In den USA ist die Verfassung knackig und kurz. Kurz genug, dass Schulkinder diese auswendig lernen auf aufsagen können. Neue US-Bürger müssen gar einen Treueeid auf diese Verfassung schwören. Aber vielleicht sind es genau diese Banalitäten, die dazu führen, dass sie die meisten Amerikaner mit ihrer Föderation identifizieren und damit ihren Bund im 20. Jahrhundert so stark gemacht haben. Stark genug, dass es genügend Freiwillige gibt, andere Ländern militärisch zu besetzen. Doch eine Trendumkehr ist absehbar, sollte ein Demokrat im Herbst ins Weisse Haus gewählt werden.
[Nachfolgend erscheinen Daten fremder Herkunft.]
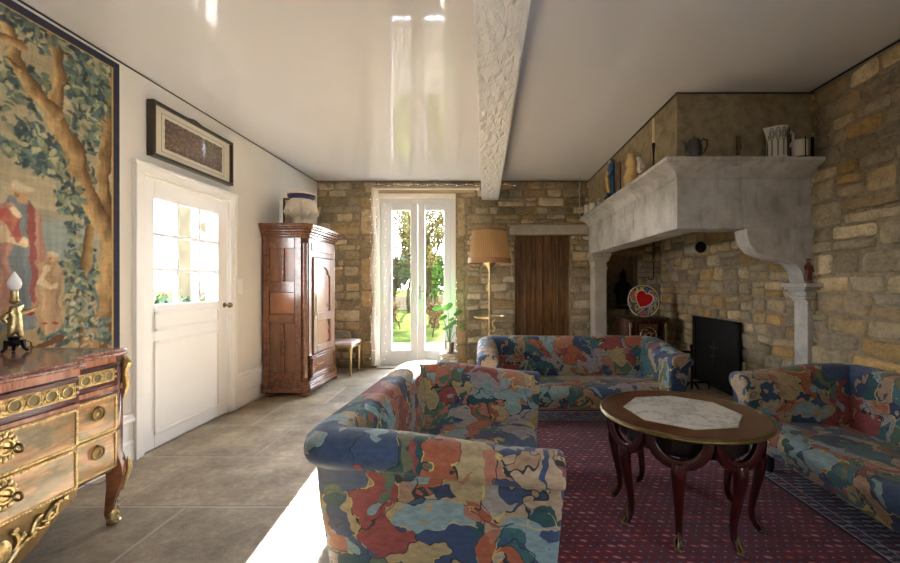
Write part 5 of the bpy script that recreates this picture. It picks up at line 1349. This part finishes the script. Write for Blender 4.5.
# ------------------------------------------------------------------ the garden
G = -.14
gd = lambda name, c1, c2, s, b=.4: (lambda t: t)(plain(name, tuple((a + b_) / 2 for a, b_ in zip(c1, c2)), .95, nscale=s, namt=.45, bump=b, bscale=s * 2, spec=0))
k_out = .06
dk = lambda r, g, b, k=k_out: tuple(x * k for x in srgb(r, g, b)[:3]) + (1,)
M['grass'] = gd('lawn_grass', dk(150, 170, 80), dk(170, 180, 100), 1.5)
M['terrace'] = gd('terrace_stone', srgb(84, 76, 66), srgb(70, 64, 54), 3)
M['bark'] = plain('lichen_bark', dk(130, 115, 80, .07), .95, spec=0, nscale=5, namt=.5)
M['fol_y'] = plain('spring_leaf', dk(206, 190, 110, .09), .9, spec=0, nscale=2, namt=.4)
M['fol_g'] = plain('green_leaf', dk(130, 180, 80, .09), .9, spec=0, nscale=2, namt=.4)
M['fol_b'] = plain('dry_leaf', dk(220, 180, 120, .08), .9, spec=0, nscale=2, namt=.4)
M['fol_d'] = plain('distant_leaf', dk(140, 150, 120, .1), .9, spec=0, nscale=1, namt=.3)
M['geranium'] = plain('geranium_pink', dk(220, 90, 120, .14), .8); M['geranium_leaf'] = plain('geranium_leaf', dk(120, 160, 90, .14), .8)
M['pier'] = plain('garden_pier_stone', dk(225, 205, 165, .09), .9, spec=0, nscale=6, namt=.2, bump=.4)
mb = MB(); mb.box(-60, 40, 6.26, 90, G - .3, G); mb.box(-60, -2.8, -20, 6.26, G - .3, G); tag(mb.build('lawn', M['grass']), kind='structure')
mb = MB(); mb.box(-6, 3, 6.24, 9.2, G, G + .02); mb.box(-7, -2.72, 0, 6.2, G, G + .02); tag(mb.build('terrace', M['terrace']), kind='structure')
def tree(name, label, loc, H, seed, leaf, nleaf, spread=.5, lsize=.07, depth=4, group='garden trees', lean=(0, 0), th=.06, cat='tree', zmin=.0):
    rnd = random.Random(seed); t = thing(name, label, cat, loc, group); mb = MB(); lf = MB(); base = Vector(loc); tips = []
    def grow(p, d, L, r_, k):
        pts = [p]; q = p; dd = d.copy()
        for i in range(5):
            dd = (dd + Vector((rnd.uniform(-1, 1), rnd.uniform(-1, 1), rnd.uniform(-.4, .7))) * .22).normalized(); q = q + dd * L / 5; pts.append(q)
        mb.tube(pts, [r_ * (1 - .09 * i) for i in range(6)], 6)
        if k == 0: tips.append((pts, L)); return
        for j in range(3 if k > 1 else 4):
            b = pts[rnd.choice((3, 4, 5))]; nd = (dd + Vector((rnd.uniform(-1, 1), rnd.uniform(-1, 1), rnd.uniform(-.3, .8))) * (spread + .5)).normalized()
            grow(b, nd, L * rnd.uniform(.6, .8), r_ * .62, k - 1)
        if k < depth: tips.append((pts, L))
    grow(base, Vector((lean[0], lean[1], 1)).normalized(), H * .33, th, depth)
    mb.build('trunk', M['bark'], t, smooth=True)
    for i in range(nleaf):
        pts, L = rnd.choice(tips); p = Vector(rnd.choice(pts)) + Vector((rnd.gauss(0, 1), rnd.gauss(0, 1), rnd.gauss(0, 1))) * L * .22
        if p.z < G + .03: continue
        u = Vector((rnd.gauss(0, 1), rnd.gauss(0, 1), rnd.gauss(0, 1))).normalized(); v = u.orthogonal().normalized(); s = lsize * rnd.uniform(.6, 1.4)
        lf.add([p - u * s, p + v * s * .5, p + u * s, p - v * s * .5], [(0, 1, 2, 3)])
    if nleaf: lf.build('foliage', leaf, t)
    return t
tree('garden_tree', 'mossy bare tree with twisting limbs outside the right window pane', (-1.55, 12.6, G), 5.2, 3, M['fol_y'], 4500, .7, .034, 4, th=.15, lean=(-.15, 0))
tree('garden_tree', 'bare pale tree seen through the left window pane', (-3.3, 14.5, G), 5.6, 8, M['fol_y'], 5200, .7, .036, 4, th=.10)
tree('garden_tree', 'slim bare tree standing farther back across the lawn', (-3.6, 19, G), 7, 14, M['fol_y'], 2600, .6, .04, 4, th=.10)
tree('garden_tree', 'spreading bare tree at the right edge of the garden view', (-2.0, 17, G), 6.5, 21, M['fol_y'], 2600, .7, .04, 4, th=.12)
tree('garden_shrub', 'golden brown shrub close to the right window pane', (-1.35, 10.3, G), 1.25, 5, M['fol_b'], 2200, .8, .03, 3, 'garden shrubs', th=.02, cat='shrub')
tree('garden_shrub', 'fresh green shrub behind the golden one', (-1.9, 13.6, G), 3.0, 6, M['fol_g'], 2400, .7, .05, 3, 'garden shrubs', th=.03, cat='shrub')
tree('garden_shrub', 'straggly low shrub at the edge of the lawn on the left', (-2.55, 12, G), 1.3, 7, M['fol_b'], 900, .9, .03, 3, 'garden shrubs', th=.02, cat='shrub')
for i, (x, y, h) in enumerate(((-9, 30, 6.5), (-6.4, 27, 5.0), (-4.2, 29, 6.0), (-2.4, 26, 4.6), (-.4, 30, 6.0))):
    tree('distant_tree', 'hazy green tree in the row beyond the lawn', (x, y, G), h, 40 + i, M['fol_d'], 5200, .9, .13, 3, 'distant trees', th=.1)
# low garden wall
mb = MB(); mb.box(-12, 2, 21, 21.3, G, G + .75); tag(mb.build('garden_wall', M['pier'], bevel=.02), 'low pale stone wall across the end of the lawn', 'wall')
mb = MB(); mb.box(-3.75, -3.3, 4.78, 5.5, G + .02, 3.1)
tag(mb.build('garden_pier', M['pier'], bevel=.02), 'pale stone pier outside the glazed side door', 'pier')
pl = thing('planter', 'planter of pink geraniums outside the glazed side door', 'planter', (-3.2, 4.2, G + .02))
mb = MB(); mb.box(-3.35, -3.05, 3.7, 4.75, G + .02, .98); mb.build('planter_box', M['pier'], pl, bevel=.01)
rnd = random.Random(12)
lf = MB(); fl_ = MB()
for i in range(500):
    p = Vector((rnd.uniform(-3.34, -3.06), rnd.uniform(3.72, 4.74), .98 + abs(rnd.gauss(0, .05)))); u = Vector((rnd.gauss(0, 1), rnd.gauss(0, 1), rnd.gauss(0, .4))).normalized(); v = u.orthogonal(); lf.add([p - u * .03, p + v * .025, p + u * .03, p - v * .025], [(0, 1, 2, 3)])
lf.build('leaves', M['geranium_leaf'], pl)
for i in range(9):
    y = 3.85 + i * .1; x = -3.2 + rnd.uniform(-.08, .08); h = 1.08 + rnd.uniform(0, .10); q = MB(); q.tube([(x, y, .98), (x, y, h)], .003, 4)
    for k in range(9): q.ball((x + rnd.gauss(0, .012), y + rnd.gauss(0, .012), h + rnd.gauss(0, .01)), .009, 6, 4)
    q.build('blossom', M['geranium'], pl)
# ------------------------------------------------------------------ camera, sky, light
cam = bpy.data.objects.new('camera', bpy.data.cameras.new('camera')); COL.objects.link(cam)
cam.location = (0, 0, 1.23); cam.rotation_euler = (PI / 2, 0, 0)
cam.data.lens = 16; cam.data.sensor_width = 36; cam.data.sensor_fit = 'HORIZONTAL'
cam.data.shift_x = -35 / 900; cam.data.shift_y = 2.5 / 900; cam.data.clip_start = .02
sc.camera = cam
SKY = 13.0
w = bpy.data.worlds.new('sky'); sc.world = w; w.use_nodes = True
nt = w.node_tree; bg = nt.nodes['Background']; bg.inputs[1].default_value = SKY
tc = nt.nodes.new('ShaderNodeTexCoord'); sp = nt.nodes.new('ShaderNodeSeparateXYZ'); rp = nt.nodes.new('ShaderNodeValToRGB')
nt.links.new(tc.outputs['Generated'], sp.inputs[0]); nt.links.new(sp.outputs[2], rp.inputs[0]); nt.links.new(rp.outputs[0], bg.inputs[0])
rp.color_ramp.elements[0].position = 0; rp.color_ramp.elements[0].color = (.97, .985, 1, 1)
rp.color_ramp.elements[1].position = .7; rp.color_ramp.elements[1].color = (.62, .78, 1, 1)
sun = bpy.data.objects.new('sun', bpy.data.lights.new('sun', 'SUN')); COL.objects.link(sun)
sun.data.energy = 90; sun.data.angle = R(.6); sun.data.color = (1, .98, .96)
d = Vector((.083, -1, -.472)); sun.rotation_euler = d.to_track_quat('-Z', 'Y').to_euler()
def portal(name, loc, rot, sx, sy):
    l = bpy.data.lights.new(name, 'AREA'); l.shape = 'RECTANGLE'; l.size = sx; l.size_y = sy; l.cycles.is_portal = True
    o = bpy.data.objects.new(name, l); COL.objects.link(o); o.location = loc; o.rotation_euler = rot
portal('daylight_french_window', (-1.005, 6.1, 1.3), (-PI / 2, 0, 0), 1.0, 2.4)
portal('daylight_glazed_door', (XL - .1, 3.35, 1.48), (0, -PI / 2, 0), .85, .75)
for i, W in enumerate((W1,)):
    portal('daylight_window', (XR + .2, (W[0] + W[1]) / 2, (W[2] + W[3]) / 2), (0, PI / 2, 0), W[3] - W[2], W[1] - W[0])
vs = sc.view_settings; vs.view_transform = 'Standard'; vs.look = 'None'; vs.gamma = 1; vs.use_curve_mapping = False; vs.exposure = 1.55
cy = sc.cycles; cy.max_bounces = 10; cy.diffuse_bounces = 6; cy.glossy_bounces = 4; cy.transparent_max_bounces = 12
cy.caustics_reflective = False; cy.caustics_refractive = False; cy.sample_clamp_indirect = 12; cy.use_denoising = True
Ich glaube zu sehen, dass die EU aus all diesen Fehlern gelernt hat und an der Dicke des modifizierten EU-Vertrages erkennen wir, dass man kaum einen Aspekt des Lebens in so einer großen Gemeinschaft dem Zufall überlassen möchte. Schlagwörter wie Freiheit, Sicherheit, Solidarität und sozial so häufig im neuen EU-Vertrag zu lesen ist, gibt mir ein gutes Gefühl EU-Bürger zu sein. In meinen Augen ist das “Prinzip USA” die wackelige Generalprobe, für die die EU jetzt die gelungene Premiere liefert.